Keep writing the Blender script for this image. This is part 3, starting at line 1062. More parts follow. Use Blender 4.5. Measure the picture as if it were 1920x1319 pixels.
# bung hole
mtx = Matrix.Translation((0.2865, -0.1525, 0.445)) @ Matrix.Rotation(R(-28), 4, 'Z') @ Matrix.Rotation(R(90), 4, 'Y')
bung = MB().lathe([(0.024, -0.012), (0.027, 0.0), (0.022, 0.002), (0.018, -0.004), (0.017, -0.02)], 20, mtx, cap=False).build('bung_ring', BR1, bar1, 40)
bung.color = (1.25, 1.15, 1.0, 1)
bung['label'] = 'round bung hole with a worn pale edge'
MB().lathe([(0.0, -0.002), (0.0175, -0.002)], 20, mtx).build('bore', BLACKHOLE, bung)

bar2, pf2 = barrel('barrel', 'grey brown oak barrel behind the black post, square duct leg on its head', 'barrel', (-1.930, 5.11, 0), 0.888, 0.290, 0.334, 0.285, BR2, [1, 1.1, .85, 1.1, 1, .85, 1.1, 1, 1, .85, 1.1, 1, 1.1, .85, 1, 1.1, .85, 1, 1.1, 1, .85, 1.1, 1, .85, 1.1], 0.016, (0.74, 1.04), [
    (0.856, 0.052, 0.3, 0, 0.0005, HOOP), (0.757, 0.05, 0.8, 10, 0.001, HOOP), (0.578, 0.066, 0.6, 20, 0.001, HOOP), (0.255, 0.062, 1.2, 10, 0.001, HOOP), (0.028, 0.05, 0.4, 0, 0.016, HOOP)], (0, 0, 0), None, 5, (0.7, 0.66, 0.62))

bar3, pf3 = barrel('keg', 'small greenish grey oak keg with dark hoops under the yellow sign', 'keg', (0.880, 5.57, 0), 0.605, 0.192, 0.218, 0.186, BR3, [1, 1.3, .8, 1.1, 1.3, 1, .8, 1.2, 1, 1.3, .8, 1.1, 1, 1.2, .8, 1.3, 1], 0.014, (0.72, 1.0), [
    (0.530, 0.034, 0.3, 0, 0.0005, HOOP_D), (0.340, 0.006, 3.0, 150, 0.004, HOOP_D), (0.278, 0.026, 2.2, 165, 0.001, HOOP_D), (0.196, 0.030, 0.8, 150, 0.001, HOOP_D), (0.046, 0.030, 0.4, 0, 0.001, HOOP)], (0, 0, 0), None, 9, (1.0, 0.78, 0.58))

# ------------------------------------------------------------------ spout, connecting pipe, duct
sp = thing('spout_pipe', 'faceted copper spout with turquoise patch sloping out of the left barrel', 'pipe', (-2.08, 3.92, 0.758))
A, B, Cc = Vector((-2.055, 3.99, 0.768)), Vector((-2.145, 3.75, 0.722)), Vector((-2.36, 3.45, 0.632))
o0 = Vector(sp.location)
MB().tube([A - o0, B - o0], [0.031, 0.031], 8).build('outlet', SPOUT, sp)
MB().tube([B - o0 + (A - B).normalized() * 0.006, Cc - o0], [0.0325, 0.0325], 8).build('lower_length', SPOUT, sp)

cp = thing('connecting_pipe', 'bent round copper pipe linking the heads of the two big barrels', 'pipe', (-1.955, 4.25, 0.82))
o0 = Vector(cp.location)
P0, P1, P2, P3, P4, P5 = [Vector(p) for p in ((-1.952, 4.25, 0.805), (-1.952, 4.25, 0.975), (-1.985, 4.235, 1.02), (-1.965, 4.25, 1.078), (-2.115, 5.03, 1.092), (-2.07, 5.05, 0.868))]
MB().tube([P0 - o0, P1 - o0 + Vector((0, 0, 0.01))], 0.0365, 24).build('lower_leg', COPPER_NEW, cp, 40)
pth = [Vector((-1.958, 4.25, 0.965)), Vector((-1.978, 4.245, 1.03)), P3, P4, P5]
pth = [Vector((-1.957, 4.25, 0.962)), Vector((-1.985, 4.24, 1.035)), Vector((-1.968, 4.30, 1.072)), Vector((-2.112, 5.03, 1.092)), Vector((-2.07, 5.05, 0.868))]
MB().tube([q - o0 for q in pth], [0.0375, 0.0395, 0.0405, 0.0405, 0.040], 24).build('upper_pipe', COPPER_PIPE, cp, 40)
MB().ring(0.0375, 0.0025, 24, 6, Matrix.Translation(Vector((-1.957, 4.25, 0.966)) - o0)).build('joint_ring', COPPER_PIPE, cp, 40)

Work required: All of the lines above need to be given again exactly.

Final result:
Keep writing the Blender script for this image. This is part 3, starting at line 1062. More parts follow. Use Blender 4.5. Measure the picture as if it were 1920x1319 pixels.
# bung hole
mtx = Matrix.Translation((0.2865, -0.1525, 0.445)) @ Matrix.Rotation(R(-28), 4, 'Z') @ Matrix.Rotation(R(90), 4, 'Y')
bung = MB().lathe([(0.024, -0.012), (0.027, 0.0), (0.022, 0.002), (0.018, -0.004), (0.017, -0.02)], 20, mtx, cap=False).build('bung_ring', BR1, bar1, 40)
bung.color = (1.25, 1.15, 1.0, 1)
bung['label'] = 'round bung hole with a worn pale edge'
MB().lathe([(0.0, -0.002), (0.0175, -0.002)], 20, mtx).build('bore', BLACKHOLE, bung)

bar2, pf2 = barrel('barrel', 'grey brown oak barrel behind the black post, square duct leg on its head', 'barrel', (-1.930, 5.11, 0), 0.888, 0.290, 0.334, 0.285, BR2, [1, 1.1, .85, 1.1, 1, .85, 1.1, 1, 1, .85, 1.1, 1, 1.1, .85, 1, 1.1, .85, 1, 1.1, 1, .85, 1.1, 1, .85, 1.1], 0.016, (0.74, 1.04), [
    (0.856, 0.052, 0.3, 0, 0.0005, HOOP), (0.757, 0.05, 0.8, 10, 0.001, HOOP), (0.578, 0.066, 0.6, 20, 0.001, HOOP), (0.255, 0.062, 1.2, 10, 0.001, HOOP), (0.028, 0.05, 0.4, 0, 0.016, HOOP)], (0, 0, 0), None, 5, (0.7, 0.66, 0.62))

bar3, pf3 = barrel('keg', 'small greenish grey oak keg with dark hoops under the yellow sign', 'keg', (0.880, 5.57, 0), 0.605, 0.192, 0.218, 0.186, BR3, [1, 1.3, .8, 1.1, 1.3, 1, .8, 1.2, 1, 1.3, .8, 1.1, 1, 1.2, .8, 1.3, 1], 0.014, (0.72, 1.0), [
    (0.530, 0.034, 0.3, 0, 0.0005, HOOP_D), (0.340, 0.006, 3.0, 150, 0.004, HOOP_D), (0.278, 0.026, 2.2, 165, 0.001, HOOP_D), (0.196, 0.030, 0.8, 150, 0.001, HOOP_D), (0.046, 0.030, 0.4, 0, 0.001, HOOP)], (0, 0, 0), None, 9, (1.0, 0.78, 0.58))

# ------------------------------------------------------------------ spout, connecting pipe, duct
sp = thing('spout_pipe', 'faceted copper spout with turquoise patch sloping out of the left barrel', 'pipe', (-2.08, 3.92, 0.758))
A, B, Cc = Vector((-2.055, 3.99, 0.768)), Vector((-2.145, 3.75, 0.722)), Vector((-2.36, 3.45, 0.632))
o0 = Vector(sp.location)
MB().tube([A - o0, B - o0], [0.031, 0.031], 8).build('outlet', SPOUT, sp)
MB().tube([B - o0 + (A - B).normalized() * 0.006, Cc - o0], [0.0325, 0.0325], 8).build('lower_length', SPOUT, sp)

cp = thing('connecting_pipe', 'bent round copper pipe linking the heads of the two big barrels', 'pipe', (-1.955, 4.25, 0.82))
o0 = Vector(cp.location)
P0, P1, P2, P3, P4, P5 = [Vector(p) for p in ((-1.952, 4.25, 0.805), (-1.952, 4.25, 0.975), (-1.985, 4.235, 1.02), (-1.965, 4.25, 1.078), (-2.115, 5.03, 1.092), (-2.07, 5.05, 0.868))]
MB().tube([P0 - o0, P1 - o0 + Vector((0, 0, 0.01))], 0.0365, 24).build('lower_leg', COPPER_NEW, cp, 40)
pth = [Vector((-1.958, 4.25, 0.965)), Vector((-1.978, 4.245, 1.03)), P3, P4, P5]
pth = [Vector((-1.957, 4.25, 0.962)), Vector((-1.985, 4.24, 1.035)), Vector((-1.968, 4.30, 1.072)), Vector((-2.112, 5.03, 1.092)), Vector((-2.07, 5.05, 0.868))]
MB().tube([q - o0 for q in pth], [0.0375, 0.0395, 0.0405, 0.0405, 0.040], 24).build('upper_pipe', COPPER_PIPE, cp, 40)
MB().ring(0.0375, 0.0025, 24, 6, Matrix.Translation(Vector((-1.957, 4.25, 0.966)) - o0)).build('joint_ring', COPPER_PIPE, cp, 40)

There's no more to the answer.